In Greek mythology, the Trojan War (Greek: Τρωικός Πόλεμος; Turkish: Truva Savaşı) was waged against the city of Troy by the Achaeans (Greeks) after Paris of Troy took Helen from her husband Menelaus, king of Sparta. The war is one of the most important events in Greek mythology and has been narrated through many works of Greek literature, most notably Homer's Iliad. The core of the Iliad (Books II – XXIII) describes a period of four days and two nights in the tenth year of the decade-long siege of Troy; the Odyssey describes the journey home of Odysseus, one of the war's heroes. Other parts of the war are described in a cycle of epic poems, which have survived through fragments. Episodes from the war provided material for Greek tragedy and other works of Greek literature, and for Roman poets including Virgil and Ovid.

The war originated from a quarrel between the goddesses Hera, Athena, and Aphrodite, after Eris, the goddess of strife and discord, gave them a golden apple, sometimes known as the Apple of Discord, marked "for the fairest".  Zeus sent the goddesses to Paris, who judged that Aphrodite, as the "fairest", should receive the apple. In exchange, Aphrodite made Helen, the most beautiful of all women and wife of Menelaus, fall in love with Paris, who took her to Troy. Menelaus's brother Agamemnon, king of Mycenae, led an expedition of Achaean troops to Troy and besieged the city for ten years because of Paris' insult. After the deaths of many heroes, including the Achaeans Achilles and Ajax, and the Trojans Hector and Paris, the city fell to the ruse of the Trojan Horse. The Achaeans slaughtered the Trojans (except for some of the women and children whom they kept or sold as slaves) and desecrated the temples, thus earning the gods' wrath.
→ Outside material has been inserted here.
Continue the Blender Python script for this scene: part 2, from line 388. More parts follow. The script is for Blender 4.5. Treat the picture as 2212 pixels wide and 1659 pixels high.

Few of the Achaeans returned safely to their homes and many founded colonies in distant shores. The Romans later traced their origin to Aeneas, Aphrodite's son and one of the Trojans, who was said to have led the surviving Trojans to modern-day Italy.


The ancient Greeks believed that Troy was located near the Dardanelles and that the Trojan War was a historical event of the 13th or 12th century BC, but by the mid-19th century AD, both the war and the city were widely seen as non-historical. In 1868, however, the German archaeologist Heinrich Schliemann met Frank Calvert, who convinced Schliemann that Troy was a real city at what is now Hisarlik in Turkey.[1] On the basis of excavations conducted by Schliemann and others, this claim is now accepted by most scholars.[2][3]

Whether there is any historical reality behind the Trojan War remains an open question. Many scholars believe that there is a historical core to the tale, though this may simply mean that the Homeric stories are a fusion of various tales of sieges and expeditions by Mycenaean Greeks during the Bronze Age. Those who believe that the stories of the Trojan War are derived from a specific historical conflict usually date it to the 12th or 11th century BC, often preferring the dates given by Eratosthenes, 1194–1184 BC, which roughly correspond to archaeological evidence of a catastrophic burning of Troy VII,[4] and the Late Bronze Age collapse.